* Start Input material *

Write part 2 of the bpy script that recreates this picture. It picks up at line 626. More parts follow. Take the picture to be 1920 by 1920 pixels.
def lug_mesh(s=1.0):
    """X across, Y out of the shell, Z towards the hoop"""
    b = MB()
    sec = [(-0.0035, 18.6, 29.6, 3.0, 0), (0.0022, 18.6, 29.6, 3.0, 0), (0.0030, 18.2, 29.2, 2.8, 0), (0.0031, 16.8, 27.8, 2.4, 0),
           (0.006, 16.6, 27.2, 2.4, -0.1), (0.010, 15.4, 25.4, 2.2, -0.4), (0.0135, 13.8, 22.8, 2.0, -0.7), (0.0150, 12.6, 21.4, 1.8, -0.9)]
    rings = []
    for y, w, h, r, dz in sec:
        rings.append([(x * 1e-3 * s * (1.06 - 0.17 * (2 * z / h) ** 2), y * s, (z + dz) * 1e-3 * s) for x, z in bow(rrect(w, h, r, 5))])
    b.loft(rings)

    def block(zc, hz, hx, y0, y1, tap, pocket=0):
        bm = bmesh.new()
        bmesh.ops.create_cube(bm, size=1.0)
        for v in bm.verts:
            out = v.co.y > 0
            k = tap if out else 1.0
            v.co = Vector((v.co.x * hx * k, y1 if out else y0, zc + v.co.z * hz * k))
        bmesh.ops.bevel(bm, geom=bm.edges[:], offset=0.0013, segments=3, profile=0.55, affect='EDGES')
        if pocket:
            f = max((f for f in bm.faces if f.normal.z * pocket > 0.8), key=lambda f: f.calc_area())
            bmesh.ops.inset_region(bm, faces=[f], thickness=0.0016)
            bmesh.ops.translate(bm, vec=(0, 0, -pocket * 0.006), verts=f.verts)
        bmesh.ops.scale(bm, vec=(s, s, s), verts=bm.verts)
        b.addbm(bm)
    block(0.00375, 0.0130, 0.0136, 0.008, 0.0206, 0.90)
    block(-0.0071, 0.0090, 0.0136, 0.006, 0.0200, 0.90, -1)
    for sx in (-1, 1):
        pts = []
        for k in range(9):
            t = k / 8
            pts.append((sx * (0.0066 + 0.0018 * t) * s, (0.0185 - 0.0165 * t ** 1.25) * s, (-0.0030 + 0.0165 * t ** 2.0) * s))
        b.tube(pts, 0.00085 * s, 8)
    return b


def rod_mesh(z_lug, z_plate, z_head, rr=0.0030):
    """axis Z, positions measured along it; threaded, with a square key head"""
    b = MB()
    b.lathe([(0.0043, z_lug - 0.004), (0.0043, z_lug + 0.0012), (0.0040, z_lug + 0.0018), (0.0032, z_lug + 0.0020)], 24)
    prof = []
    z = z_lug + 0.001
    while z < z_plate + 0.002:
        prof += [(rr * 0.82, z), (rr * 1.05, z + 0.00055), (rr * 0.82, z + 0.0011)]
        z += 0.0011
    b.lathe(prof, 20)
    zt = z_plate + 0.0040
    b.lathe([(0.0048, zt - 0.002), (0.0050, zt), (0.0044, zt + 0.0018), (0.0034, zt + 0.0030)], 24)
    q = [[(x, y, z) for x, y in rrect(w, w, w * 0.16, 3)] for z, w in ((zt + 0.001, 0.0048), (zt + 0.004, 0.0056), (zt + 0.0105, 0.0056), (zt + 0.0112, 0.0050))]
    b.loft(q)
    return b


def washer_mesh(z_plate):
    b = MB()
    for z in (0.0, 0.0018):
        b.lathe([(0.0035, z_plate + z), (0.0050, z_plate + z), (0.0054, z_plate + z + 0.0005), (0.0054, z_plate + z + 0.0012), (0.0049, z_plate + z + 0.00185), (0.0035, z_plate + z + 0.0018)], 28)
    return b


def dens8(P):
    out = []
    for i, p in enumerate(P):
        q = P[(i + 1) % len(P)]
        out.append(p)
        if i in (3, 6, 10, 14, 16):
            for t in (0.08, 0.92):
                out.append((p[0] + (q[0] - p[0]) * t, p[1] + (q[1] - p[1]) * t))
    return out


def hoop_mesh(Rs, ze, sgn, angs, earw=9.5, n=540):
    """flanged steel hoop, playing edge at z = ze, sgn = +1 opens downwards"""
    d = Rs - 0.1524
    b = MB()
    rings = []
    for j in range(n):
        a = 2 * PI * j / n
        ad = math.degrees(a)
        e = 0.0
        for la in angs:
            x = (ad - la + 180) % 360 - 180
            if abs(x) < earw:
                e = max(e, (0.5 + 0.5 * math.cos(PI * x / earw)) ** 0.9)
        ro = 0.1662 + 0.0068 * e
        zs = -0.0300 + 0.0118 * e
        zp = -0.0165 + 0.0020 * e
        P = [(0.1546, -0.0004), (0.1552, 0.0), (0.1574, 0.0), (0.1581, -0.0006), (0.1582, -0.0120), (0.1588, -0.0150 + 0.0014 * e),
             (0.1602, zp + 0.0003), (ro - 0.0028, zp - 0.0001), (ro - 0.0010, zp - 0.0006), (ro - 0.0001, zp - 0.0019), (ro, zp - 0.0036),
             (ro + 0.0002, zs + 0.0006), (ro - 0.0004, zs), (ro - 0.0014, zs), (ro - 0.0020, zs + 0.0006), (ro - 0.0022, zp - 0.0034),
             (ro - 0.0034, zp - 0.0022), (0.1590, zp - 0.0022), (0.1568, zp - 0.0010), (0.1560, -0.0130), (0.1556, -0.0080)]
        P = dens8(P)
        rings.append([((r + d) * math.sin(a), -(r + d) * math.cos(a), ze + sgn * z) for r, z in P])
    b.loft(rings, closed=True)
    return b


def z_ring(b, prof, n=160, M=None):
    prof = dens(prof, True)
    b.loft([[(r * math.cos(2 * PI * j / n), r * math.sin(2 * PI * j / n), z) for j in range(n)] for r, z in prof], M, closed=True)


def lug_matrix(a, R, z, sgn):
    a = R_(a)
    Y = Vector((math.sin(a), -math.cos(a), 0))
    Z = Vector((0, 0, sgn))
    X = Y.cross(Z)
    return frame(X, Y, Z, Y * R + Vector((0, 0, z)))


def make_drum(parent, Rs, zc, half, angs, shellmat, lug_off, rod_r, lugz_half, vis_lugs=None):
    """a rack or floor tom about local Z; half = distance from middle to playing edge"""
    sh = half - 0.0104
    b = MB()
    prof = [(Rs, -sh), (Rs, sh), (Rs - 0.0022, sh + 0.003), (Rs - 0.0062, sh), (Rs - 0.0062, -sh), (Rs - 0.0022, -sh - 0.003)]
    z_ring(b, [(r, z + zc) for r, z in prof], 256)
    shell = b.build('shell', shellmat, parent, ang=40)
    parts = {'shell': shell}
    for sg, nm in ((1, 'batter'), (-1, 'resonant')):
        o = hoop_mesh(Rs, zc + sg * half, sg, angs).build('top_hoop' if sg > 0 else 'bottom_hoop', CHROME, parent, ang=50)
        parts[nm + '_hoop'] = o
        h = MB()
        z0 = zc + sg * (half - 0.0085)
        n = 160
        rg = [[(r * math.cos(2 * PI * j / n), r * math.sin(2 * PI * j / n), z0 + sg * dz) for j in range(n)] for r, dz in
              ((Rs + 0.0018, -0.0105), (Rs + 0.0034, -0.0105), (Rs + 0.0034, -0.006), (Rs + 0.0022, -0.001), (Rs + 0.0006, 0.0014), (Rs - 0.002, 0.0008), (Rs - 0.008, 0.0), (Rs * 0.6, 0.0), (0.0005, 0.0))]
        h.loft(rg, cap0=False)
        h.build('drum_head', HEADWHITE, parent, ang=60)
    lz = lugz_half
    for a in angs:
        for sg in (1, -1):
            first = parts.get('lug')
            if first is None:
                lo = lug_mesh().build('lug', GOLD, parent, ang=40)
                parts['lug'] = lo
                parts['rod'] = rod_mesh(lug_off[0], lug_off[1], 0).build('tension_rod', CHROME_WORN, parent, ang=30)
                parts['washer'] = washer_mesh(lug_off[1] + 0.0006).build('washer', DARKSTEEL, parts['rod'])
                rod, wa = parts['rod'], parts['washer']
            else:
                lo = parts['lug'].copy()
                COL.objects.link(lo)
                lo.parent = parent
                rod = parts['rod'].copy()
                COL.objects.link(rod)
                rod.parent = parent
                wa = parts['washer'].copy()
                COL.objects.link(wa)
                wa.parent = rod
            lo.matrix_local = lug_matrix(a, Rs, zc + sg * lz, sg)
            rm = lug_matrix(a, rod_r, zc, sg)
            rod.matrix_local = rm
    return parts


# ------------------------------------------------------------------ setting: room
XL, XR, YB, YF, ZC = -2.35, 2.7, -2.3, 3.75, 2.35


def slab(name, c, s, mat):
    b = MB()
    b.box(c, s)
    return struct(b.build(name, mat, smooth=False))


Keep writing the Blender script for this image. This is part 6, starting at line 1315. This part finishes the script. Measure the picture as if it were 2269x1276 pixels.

* End Input material *

Given problem |
Please restate only the opening stretch of the records above: every line from the first through the one containing "b.loft(rings)", exactly as written.

Full output |
Write part 2 of the bpy script that recreates this picture. It picks up at line 626. More parts follow. Take the picture to be 1920 by 1920 pixels.
def lug_mesh(s=1.0):
    """X across, Y out of the shell, Z towards the hoop"""
    b = MB()
    sec = [(-0.0035, 18.6, 29.6, 3.0, 0), (0.0022, 18.6, 29.6, 3.0, 0), (0.0030, 18.2, 29.2, 2.8, 0), (0.0031, 16.8, 27.8, 2.4, 0),
           (0.006, 16.6, 27.2, 2.4, -0.1), (0.010, 15.4, 25.4, 2.2, -0.4), (0.0135, 13.8, 22.8, 2.0, -0.7), (0.0150, 12.6, 21.4, 1.8, -0.9)]
    rings = []
    for y, w, h, r, dz in sec:
        rings.append([(x * 1e-3 * s * (1.06 - 0.17 * (2 * z / h) ** 2), y * s, (z + dz) * 1e-3 * s) for x, z in bow(rrect(w, h, r, 5))])
    b.loft(rings)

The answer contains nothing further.